Siamo arrivati quasi alla fine del nostro viaggio. Atterriamo in Zimbabwe, a Victoria Falls. Ad accoglierci all’aeroporto un branco di babbuini che scorrazzano sui tetti. Benvenuti nell’Africa nera, sembrano dirci. Lo Zimbabwe è un paese poverissimo che per salvarsi dalla bancarotta si è agganciato al dollaro facendo schizzare alle stelle il costo della vita. Victoria Falls è una enclave turistica in un mare di povertà. Niente a che vedere con la vera realtà dello Zimbabwe. Ma le rive dello Zambesi ti stroncano il respiro. Mentre le navighiamo a bordo di una chiatta ippopotami affiorano a pelo d’acqua, uccelli di ogni specie sorvolano il fiume e gli elefanti lo attraversano da sponda a sponda mentre il sole sprofonda all’orizzonte.
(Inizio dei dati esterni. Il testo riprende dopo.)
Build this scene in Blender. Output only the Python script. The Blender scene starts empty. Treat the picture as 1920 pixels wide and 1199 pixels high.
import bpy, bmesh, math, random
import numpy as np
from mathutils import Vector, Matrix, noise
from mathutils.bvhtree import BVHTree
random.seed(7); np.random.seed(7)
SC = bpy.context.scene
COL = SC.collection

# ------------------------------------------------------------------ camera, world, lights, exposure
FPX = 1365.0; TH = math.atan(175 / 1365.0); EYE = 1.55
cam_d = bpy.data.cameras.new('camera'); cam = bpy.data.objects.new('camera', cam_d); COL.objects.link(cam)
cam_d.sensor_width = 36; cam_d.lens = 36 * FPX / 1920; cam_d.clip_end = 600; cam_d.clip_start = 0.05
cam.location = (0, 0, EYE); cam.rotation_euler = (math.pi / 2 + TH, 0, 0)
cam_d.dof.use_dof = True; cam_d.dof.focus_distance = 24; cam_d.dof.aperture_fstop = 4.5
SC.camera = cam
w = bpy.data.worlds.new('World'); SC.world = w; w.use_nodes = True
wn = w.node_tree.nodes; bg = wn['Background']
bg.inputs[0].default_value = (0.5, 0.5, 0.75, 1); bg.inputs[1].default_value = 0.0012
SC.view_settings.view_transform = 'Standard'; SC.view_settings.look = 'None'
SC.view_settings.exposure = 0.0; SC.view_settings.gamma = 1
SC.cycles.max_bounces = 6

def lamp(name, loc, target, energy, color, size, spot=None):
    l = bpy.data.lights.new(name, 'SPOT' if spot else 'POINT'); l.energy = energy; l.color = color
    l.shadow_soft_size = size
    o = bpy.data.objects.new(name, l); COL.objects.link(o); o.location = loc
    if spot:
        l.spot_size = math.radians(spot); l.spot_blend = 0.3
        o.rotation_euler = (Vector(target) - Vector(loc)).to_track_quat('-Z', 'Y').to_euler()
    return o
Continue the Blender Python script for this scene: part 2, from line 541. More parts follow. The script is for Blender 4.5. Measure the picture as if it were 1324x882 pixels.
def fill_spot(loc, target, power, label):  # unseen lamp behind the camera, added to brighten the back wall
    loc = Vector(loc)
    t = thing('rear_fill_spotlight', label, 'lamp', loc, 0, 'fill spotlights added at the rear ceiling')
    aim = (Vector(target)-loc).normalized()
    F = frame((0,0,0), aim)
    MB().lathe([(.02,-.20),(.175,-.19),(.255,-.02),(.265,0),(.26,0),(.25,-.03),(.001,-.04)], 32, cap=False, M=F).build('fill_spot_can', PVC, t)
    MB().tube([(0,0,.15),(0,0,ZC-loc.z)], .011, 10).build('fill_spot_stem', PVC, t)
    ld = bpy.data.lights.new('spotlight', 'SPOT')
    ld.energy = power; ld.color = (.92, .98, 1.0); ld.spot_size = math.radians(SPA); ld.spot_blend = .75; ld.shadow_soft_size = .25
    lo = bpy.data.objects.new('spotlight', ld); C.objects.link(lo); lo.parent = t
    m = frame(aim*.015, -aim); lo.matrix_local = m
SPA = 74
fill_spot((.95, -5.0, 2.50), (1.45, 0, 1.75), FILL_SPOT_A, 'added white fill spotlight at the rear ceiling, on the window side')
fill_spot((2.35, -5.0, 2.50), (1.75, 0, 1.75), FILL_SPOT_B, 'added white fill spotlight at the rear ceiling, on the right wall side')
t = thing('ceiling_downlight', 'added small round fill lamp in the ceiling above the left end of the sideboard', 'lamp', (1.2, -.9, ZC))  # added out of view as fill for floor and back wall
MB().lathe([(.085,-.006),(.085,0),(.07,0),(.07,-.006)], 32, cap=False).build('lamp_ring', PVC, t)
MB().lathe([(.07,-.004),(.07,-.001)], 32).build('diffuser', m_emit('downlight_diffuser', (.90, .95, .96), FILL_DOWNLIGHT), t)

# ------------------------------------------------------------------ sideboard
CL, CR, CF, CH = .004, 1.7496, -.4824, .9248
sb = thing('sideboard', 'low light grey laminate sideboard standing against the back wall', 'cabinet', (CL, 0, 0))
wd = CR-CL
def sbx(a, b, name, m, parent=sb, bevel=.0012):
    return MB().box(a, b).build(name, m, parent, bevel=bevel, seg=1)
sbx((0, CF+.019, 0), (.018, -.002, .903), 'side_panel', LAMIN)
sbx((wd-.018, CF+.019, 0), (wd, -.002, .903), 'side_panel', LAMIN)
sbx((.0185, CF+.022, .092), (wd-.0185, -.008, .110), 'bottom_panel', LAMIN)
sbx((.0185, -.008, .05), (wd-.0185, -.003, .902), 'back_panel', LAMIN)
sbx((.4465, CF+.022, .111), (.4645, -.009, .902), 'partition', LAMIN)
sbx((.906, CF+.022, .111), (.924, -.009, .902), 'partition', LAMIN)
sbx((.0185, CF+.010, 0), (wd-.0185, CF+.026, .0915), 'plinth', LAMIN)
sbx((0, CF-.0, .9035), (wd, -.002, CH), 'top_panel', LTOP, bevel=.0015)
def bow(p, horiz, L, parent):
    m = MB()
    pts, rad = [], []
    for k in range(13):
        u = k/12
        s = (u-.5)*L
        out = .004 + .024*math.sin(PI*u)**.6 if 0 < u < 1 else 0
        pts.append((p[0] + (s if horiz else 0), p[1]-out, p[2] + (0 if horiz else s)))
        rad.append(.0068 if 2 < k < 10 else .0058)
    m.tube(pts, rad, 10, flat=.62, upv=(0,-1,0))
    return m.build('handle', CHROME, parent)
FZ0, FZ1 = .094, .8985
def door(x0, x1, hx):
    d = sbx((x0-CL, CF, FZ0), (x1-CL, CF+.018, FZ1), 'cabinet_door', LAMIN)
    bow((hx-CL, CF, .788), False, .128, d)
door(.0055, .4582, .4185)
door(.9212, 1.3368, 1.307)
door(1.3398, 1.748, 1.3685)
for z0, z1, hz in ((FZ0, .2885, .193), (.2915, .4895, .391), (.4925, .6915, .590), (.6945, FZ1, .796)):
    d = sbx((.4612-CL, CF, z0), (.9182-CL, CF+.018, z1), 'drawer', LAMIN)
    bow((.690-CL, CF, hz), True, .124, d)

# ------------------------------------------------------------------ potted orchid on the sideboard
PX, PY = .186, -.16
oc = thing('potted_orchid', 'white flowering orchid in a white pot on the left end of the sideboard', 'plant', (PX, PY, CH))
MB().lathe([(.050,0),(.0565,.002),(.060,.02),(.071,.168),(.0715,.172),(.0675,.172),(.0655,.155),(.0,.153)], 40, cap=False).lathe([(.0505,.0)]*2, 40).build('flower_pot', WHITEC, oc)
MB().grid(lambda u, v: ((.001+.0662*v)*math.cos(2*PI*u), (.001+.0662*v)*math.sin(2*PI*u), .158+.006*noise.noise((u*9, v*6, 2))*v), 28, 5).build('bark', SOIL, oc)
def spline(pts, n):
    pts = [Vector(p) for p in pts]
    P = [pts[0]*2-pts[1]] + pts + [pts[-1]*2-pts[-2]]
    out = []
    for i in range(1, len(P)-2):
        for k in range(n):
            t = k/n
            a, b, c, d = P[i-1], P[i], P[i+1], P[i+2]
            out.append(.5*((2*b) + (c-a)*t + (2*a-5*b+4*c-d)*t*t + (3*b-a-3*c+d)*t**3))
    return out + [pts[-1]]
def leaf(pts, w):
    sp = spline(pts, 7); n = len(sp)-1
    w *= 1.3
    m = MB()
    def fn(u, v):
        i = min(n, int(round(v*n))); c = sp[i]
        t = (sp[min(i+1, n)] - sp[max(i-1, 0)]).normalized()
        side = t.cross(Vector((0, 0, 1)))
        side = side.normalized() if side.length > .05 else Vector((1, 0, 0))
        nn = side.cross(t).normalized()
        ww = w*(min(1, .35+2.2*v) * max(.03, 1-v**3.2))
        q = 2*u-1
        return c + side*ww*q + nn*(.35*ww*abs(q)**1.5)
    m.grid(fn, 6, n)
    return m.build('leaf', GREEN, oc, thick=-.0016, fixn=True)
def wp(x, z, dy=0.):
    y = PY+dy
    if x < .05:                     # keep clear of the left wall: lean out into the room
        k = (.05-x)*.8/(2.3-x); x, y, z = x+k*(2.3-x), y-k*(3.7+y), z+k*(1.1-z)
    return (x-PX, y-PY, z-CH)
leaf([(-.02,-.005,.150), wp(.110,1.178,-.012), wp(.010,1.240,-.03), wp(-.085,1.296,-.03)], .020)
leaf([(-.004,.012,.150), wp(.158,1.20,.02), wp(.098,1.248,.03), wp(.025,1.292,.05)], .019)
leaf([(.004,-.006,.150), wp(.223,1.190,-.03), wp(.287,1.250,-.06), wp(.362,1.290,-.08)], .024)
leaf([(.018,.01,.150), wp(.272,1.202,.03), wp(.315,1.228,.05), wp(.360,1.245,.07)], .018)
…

Un ramo dello Zambesi si stacca dal corpo del fiume e precipita in una gola, una ferita nella terra lunga un chilometro e mezzo e alta centoventotto metri, creando una delle sette meraviglie naturali del mondo, scoperte da Livingstone nel 1855 e ribattezzate Victoria Falls, in onore alla regina d’Inghilterra. La finitezza umana contro l’immensa impetuosità della natura. Seicento milioni di litri d’acqua al minuto. Il nostro cervello non fa in tempo a concepirli che loro se stanno già cadendo nel vuoto, minuto dopo minuto. Tutto intorno la foresta pluviale abbraccia la gola, quasi come se volesse nasconderla e proteggerla. Mosi-oa-Tunya. In lingua indigena signiica “il fumo che tuona”.
E che sigilla l’ultima immagine della Mia Africa.